** Begin **
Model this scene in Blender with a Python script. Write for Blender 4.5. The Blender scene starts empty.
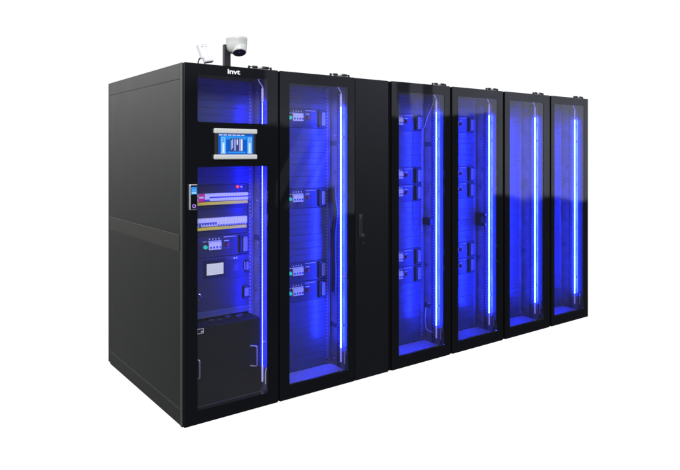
import bpy, bmesh, math, random
from mathutils import Vector, Matrix
R = math.radians
random.seed(7)
C = bpy.context.scene.collection

# ------------------------------------------------------------------ materials
def nt(name):
    m = bpy.data.materials.new(name); m.use_nodes = True
    return m, m.node_tree, m.node_tree.nodes['Principled BSDF']

def mat(name, col, rough=.5, metal=0., spec=.5, noise=0., nscale=60., bump=0., bscale=400., rvar=0., emit=None, es=0., coat=0.):
    m, t, b = nt(name)
    b.inputs['Base Color'].default_value = (*col, 1)
    b.inputs['Roughness'].default_value = rough
    b.inputs['Metallic'].default_value = metal
    b.inputs['Specular IOR Level'].default_value = spec
    b.inputs['Coat Weight'].default_value = coat
    tc = t.nodes.new('ShaderNodeTexCoord')
    if noise or rvar:
        n = t.nodes.new('ShaderNodeTexNoise'); n.inputs['Scale'].default_value = nscale; n.inputs['Detail'].default_value = 5
        t.links.new(tc.outputs['Object'], n.inputs['Vector'])
        if noise:
            mr = t.nodes.new('ShaderNodeMapRange')
            mr.inputs['To Min'].default_value = 1 - noise; mr.inputs['To Max'].default_value = 1 + noise
            t.links.new(n.outputs['Fac'], mr.inputs['Value'])
            mx = t.nodes.new('ShaderNodeVectorMath'); mx.operation = 'SCALE'
            mx.inputs[0].default_value = col
            t.links.new(mr.outputs[0], mx.inputs['Scale']); t.links.new(mx.outputs[0], b.inputs['Base Color'])
        if rvar:
            mr = t.nodes.new('ShaderNodeMapRange')
            mr.inputs['From Min'].default_value = .3; mr.inputs['From Max'].default_value = .7
            mr.inputs['To Min'].default_value = max(0, rough - rvar); mr.inputs['To Max'].default_value = rough + rvar
            t.links.new(n.outputs['Fac'], mr.inputs['Value']); t.links.new(mr.outputs[0], b.inputs['Roughness'])
    if bump:
        n2 = t.nodes.new('ShaderNodeTexNoise'); n2.inputs['Scale'].default_value = bscale; n2.inputs['Detail'].default_value = 3
        t.links.new(tc.outputs['Object'], n2.inputs['Vector'])
        bp = t.nodes.new('ShaderNodeBump'); bp.inputs['Strength'].default_value = bump; bp.inputs['Distance'].default_value = .002
        t.links.new(n2.outputs['Fac'], bp.inputs['Height']); t.links.new(bp.outputs[0], b.inputs['Normal'])
    if emit:
        b.inputs['Emission Color'].default_value = (*emit, 1); b.inputs['Emission Strength'].default_value = es
    return m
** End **
GOAL ▸ Leave out the pictures, then repeat the listing above exactly from its first line to the line with "return m, m.node_tree, m.node_tree.nodes['Principled", inclusive.

RESULT ▸
Model this scene in Blender with a Python script. Write for Blender 4.5. The Blender scene starts empty.
import bpy, bmesh, math, random
from mathutils import Vector, Matrix
R = math.radians
random.seed(7)
C = bpy.context.scene.collection

# ------------------------------------------------------------------ materials
def nt(name):
    m = bpy.data.materials.new(name); m.use_nodes = True
    return m, m.node_tree, m.node_tree.nodes['Principled BSDF']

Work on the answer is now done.